The fact that the device on which monetary value is stored is made available on a plastic card that also functions as a debit or credit card does not stop that monetary value from being e-money.

Multipurpose

AUTH App 3.3.10G

For a product to be e-money, persons other than the issuer must accept it as a means of payment.

AUTH App 3.3.11G

AUTH App 3.3.10 G means that the e-money holder must be able to use it to buy goods and services from persons other than the issuer.

AUTH App 3.3.12G

Thus, for example, electronic value issued by an employer to its employees that can only be used to buy food and drink from the employer in its canteen is not e-money.

AUTH App 3.3.13G

If monetary value can be spent with third parties, it does not stop being e-money just because the e-money can also be spent with the issuer.

Accounted e-money schemes

AUTH App 3.3.14G

An electronic payment scheme that involves prepaid monetary value that can be spent without the involvement of the issuer is likely to be e-money.

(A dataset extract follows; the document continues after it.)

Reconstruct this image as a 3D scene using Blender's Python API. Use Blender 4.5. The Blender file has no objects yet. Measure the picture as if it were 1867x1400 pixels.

However, a product does not cease to be e-money merely because the scheme is account based.

AUTH App 3.3.15G

The document published by HM Treasury in March 2002 called "Implementation of the Electronic Money Directive: A Response to Consultation" says:"An important issue that respondents [to HM Treasury's consultation on the implementation of the E-Money Directive] requested clarification on was whether the Directive's definition should catch account-based schemes (i.e. e-money held remote from the owner and spent at the owner's direction) as well as, for example, card-based schemes (i.e. e-money in the possession of the owner, whether stored on a personal computer or a smart card, and directly spent by them). The Treasury believes that the Directive's definition does allow for the possibility of account-based schemes being e-money. Not allowing account-based e-money schemes would effectively create a regulatory gap between the e-money and deposit-taking regimes - and a difference of treatment between schemes that pose similar regulatory risks. Rather than attempting to amend the definition in the Order (which is already expressed suitably widely), the Treasury has clarified in the accompanying Explanatory Memorandum that the definition of e-money is to be interpreted as covering account-based schemes (so long as they remain distinct from deposit-taking)."

AUTH App 3.3.16G

That explanatory memorandum says:"The Treasury believes the Directive's definition includes both e-money schemes in which value is stored on a card that is used by the bearer to make purchases, and account-based e-money schemes where value is stored in an electronic account that the user can access remotely."

AUTH App 3.3.17G

Thus monetary value issued under an account-based scheme can be e-money. On the other hand, not all monetary value recorded electronically on an account will be e-money. If all such monetary value were e-money, any deposit recorded in records maintained electronically could be e-money, thereby turning most conventional bank accounts into e-money. Thus it is necessary to distinguish between an account-based e-money scheme and a conventional bank deposit.

AUTH App 3.3.18G

Recital (3) to the E-Money Directive says that "electronic money can be considered an electronic surrogate for coins and banknotes, which is stored on an electronic device such as a chip card or computer memory and which is generally intended for the purpose of effecting electronic payments of limited amounts."

AUTH App 3.3.19G

The European Commission published an explanatory memorandum along with its proposal for a Directive about e-money. It said that it is appropriate to emphasise that e-money does not represent a deposit. Unlike a depositor, a user does not advance funds to an issuer in order to ensure their safe keeping and handling. Neither the issuer nor the customer pursues this objective. The Commission said that the underlying contract between the customer and the issuer is that the user will get value for the e-money from those merchants that accept it and that the issuer will honour his commitment to give value.

AUTH App 3.3.20G

In distinguishing e-money and deposits, relevant factors include the following.

  1. (1)

    As explained in AUTH App 3.3.3 G, e-money is a purely electronic product. If the monetary value is kept on an account that can be used by non-electronic means, that points towards it being a deposit. For example, an account on which cheques can be drawn is unlikely to be e-money.

  2. (2)

    If a product is designed in such a way that it is only likely to be used for making payments of limited amounts and not as a means of saving, that feature points towards it being e-money. Relevant features might include how long value is allowed to remain on the account, disincentives to keeping value on the account and the payment of interest on it.

  3. (3)

    If an account has features on it in addition to those necessary for a pure payment facility, such as an overdraft or direct debit facility, that points towards it not being e-money.

  4. (4)

    One should have regard to whether the product is sold as e-money or as a deposit.

AUTH App 3.3.21G

In other words, a deposit involves the creation of a debtor-creditor relationship under which the person who accepts the deposit stores value for eventual return. E-money, in contrast, involves the purchase of a means of payment.